Netflix and Warner Bros. say this will provide the greatest value to shareholders, consumers, and the entertainment industry.
Streaming titan Netflix has adjusted its offer for Warner Bros. Discovery, according to a Jan. 20 Securities and Exchange Commission filing.
Netflix stated that it will now pay all cash for Warner Bros. and HBO, rather than a mix of cash and stock, citing its strong cash flow.
The company is offering $27.75 per Warner Bros. share for the entertainment empire’s film studio and streaming assets. CNN and other channels owned by Warner Bros. Discovery will transition to a separate entity called Discovery Global.

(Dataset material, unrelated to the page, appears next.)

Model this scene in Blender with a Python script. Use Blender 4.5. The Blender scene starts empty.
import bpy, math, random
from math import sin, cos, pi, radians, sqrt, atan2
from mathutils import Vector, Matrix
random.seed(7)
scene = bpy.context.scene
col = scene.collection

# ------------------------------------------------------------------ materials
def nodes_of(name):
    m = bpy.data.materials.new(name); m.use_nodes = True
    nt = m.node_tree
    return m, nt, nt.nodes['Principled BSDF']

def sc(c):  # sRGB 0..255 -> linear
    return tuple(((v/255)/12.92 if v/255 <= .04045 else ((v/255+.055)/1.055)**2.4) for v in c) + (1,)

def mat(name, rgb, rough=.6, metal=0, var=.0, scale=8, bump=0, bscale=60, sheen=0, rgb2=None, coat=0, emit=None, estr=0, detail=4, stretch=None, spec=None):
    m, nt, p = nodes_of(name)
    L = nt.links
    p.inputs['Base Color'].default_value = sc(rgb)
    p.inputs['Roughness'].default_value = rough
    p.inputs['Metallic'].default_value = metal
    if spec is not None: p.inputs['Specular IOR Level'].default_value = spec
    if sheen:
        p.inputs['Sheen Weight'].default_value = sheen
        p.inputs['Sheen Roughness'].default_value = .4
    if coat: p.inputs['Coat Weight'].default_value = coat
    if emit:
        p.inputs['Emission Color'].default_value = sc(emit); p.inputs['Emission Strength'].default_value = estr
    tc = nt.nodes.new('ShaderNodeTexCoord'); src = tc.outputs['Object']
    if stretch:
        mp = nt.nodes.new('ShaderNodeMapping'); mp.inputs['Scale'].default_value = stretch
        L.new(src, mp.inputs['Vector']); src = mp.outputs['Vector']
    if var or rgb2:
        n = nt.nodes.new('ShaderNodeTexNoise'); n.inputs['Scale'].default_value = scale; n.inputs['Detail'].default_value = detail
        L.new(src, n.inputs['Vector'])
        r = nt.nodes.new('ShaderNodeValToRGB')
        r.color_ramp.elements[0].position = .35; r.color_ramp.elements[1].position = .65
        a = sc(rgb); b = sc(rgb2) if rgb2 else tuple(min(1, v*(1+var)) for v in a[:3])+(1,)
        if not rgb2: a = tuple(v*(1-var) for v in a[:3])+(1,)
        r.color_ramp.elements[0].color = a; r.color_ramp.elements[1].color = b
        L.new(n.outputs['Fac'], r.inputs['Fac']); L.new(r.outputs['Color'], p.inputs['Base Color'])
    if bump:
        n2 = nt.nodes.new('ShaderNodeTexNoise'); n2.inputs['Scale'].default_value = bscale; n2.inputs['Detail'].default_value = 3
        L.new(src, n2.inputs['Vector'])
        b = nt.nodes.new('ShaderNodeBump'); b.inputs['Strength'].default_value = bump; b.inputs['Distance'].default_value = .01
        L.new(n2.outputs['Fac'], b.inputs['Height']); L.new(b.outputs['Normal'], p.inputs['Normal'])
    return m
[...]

A Netflix–Warner Bros. merger would “deliver the best outcome” for investors, consumers, and the entertainment industry, according to Ted Sarandos, co-CEO of Netflix.
“Together, Netflix and Warner Bros. will deliver broader choice and greater value to audiences worldwide, enhancing access to world-class television and film both at home and in theaters,” Sarandos said in a statement.
“The acquisition will also significantly expand U.S. production capacity and investment in original programming, driving job creation and long-term industry growth.”
David Zaslav, president and CEO of Warner Bros. Discovery, suggested that the amended offer brings the two companies closer to inking an agreement.
“Today’s revised merger agreement brings us even closer to combining two of the greatest storytelling companies in the world and with it even more people enjoying the entertainment they love to watch the most,” Zaslav said in a statement.
Keeping Paramount at Bay
The move could potentially fend off Paramount Skydance’s repeated hostile takeover bid.
Since early December, Paramount has made several attempts to acquire Warner Bros. with an all-cash offer of $108.4 billion, higher than Netflix’s initial proposal of $72 billion—$23.25 in cash and $4.50 in Netflix stock for each outstanding share.
The Warner Bros. board of directors has instead urged stockholders to rebuff the proposal, saying that the Netflix deal is superior since it is less leveraged and far more likely to be approved by regulators.
Warner Bros. stated in its filing that Netflix maintains an investment‑grade credit rating, while Paramount’s debt is classified as junk by the S&P 500 and may face additional financial and regulatory strain.